What’s the first image that comes to mind when you hear the word “workout?” Odds are, it’s not ping pong. But, believe it or not, ping pong is a legit form of exercise and even athleticism (just ask THE OLYMPICS).

Really, there isn’t a strict set of guidelines defining what is and isn’t “legit” when it comes to working out. There are plenty of activities that we don’t consider an Official Workout but which give us the benefits of exercise. Sometimes these are things that we’re already doing, and sometimes they’re things that we can simply do with more frequency or intensity.
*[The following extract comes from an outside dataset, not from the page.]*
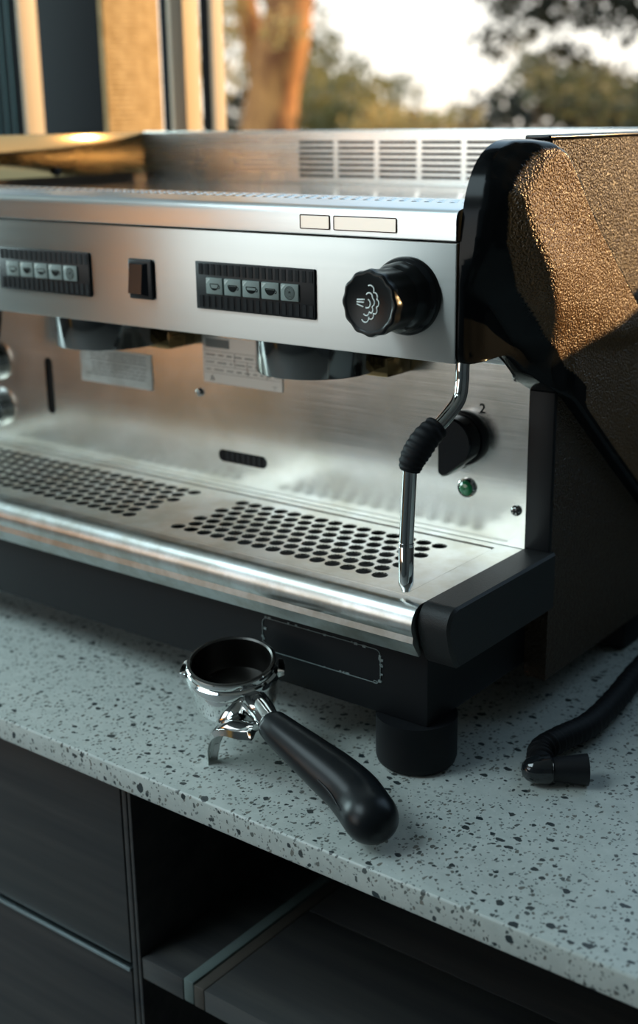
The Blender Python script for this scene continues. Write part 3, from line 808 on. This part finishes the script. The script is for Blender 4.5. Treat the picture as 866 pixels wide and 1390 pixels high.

I love going to the gym, and I also love the way I feel when I get some physical exertion into my day. And some days, those are two separate things. If I can’t make it to the gym, I might walk to a destination instead of taking the subway. And I might deliberately step up my pace just to up my heart rate. Is the exact same workout I’d get on the StairMaster? No. Does it still “count” as exercise? Absolutely.

We understand that exercise is good for us, but we have such a narrow vision of what is and isn’t exercise — and that sets us up to feel we’ve failed. And when you feel like a failure, you’re a lot less likely to get up and try again.

The world is full of ways to move and exert yourself. This week, go do two of them, whether it’s walking down the street or playing ping pong. You can’t fail at that (unless you’re at the Olympics).
Photographed by Lauren Perlstein. Shot on location at New York Health and Racquet Club.
7. Do a restorative exercise.
Just as we believe that all exercise should look a certain way, we seem to believe that it should all feel a certain way, too. Specifically, we think it should always be strenuous and kind of awful. Listen, I firmly believe in getting comfortable with discomfort and in pushing one’s own boundaries. But I know I can’t do those things very well unless I’m also doing something that makes my body feel good.

When I talk about restorative exercise, I mean the things that leave you feeling loose or balanced — not necessarily sweaty and wrung-out. Those are all good things, but we should treat them with equal value. Restorative exercises can be tough, too (Pilates, for example). But sometimes, they can feel more like rest than exertion.

This week, try a restorative yoga session or a Pilates mat class and notice the difference when you leave. These are practices designed to keep your body in good working order, but the best part (I think) is that they re-establish a connection between your body and mind. On the elliptical, you can easily zone out — and there’s nothing wrong with that mental break. But it’s also important to pay attention to your body and how it feels. And trust me, it’ll feel better when you balance the hardcore with the TLC.

Bottom line: This body is the vehicle that carries you through your life. Exercise is part of how you care for it. That means testing its limits and respecting its needs. That balancing act is the real challenge.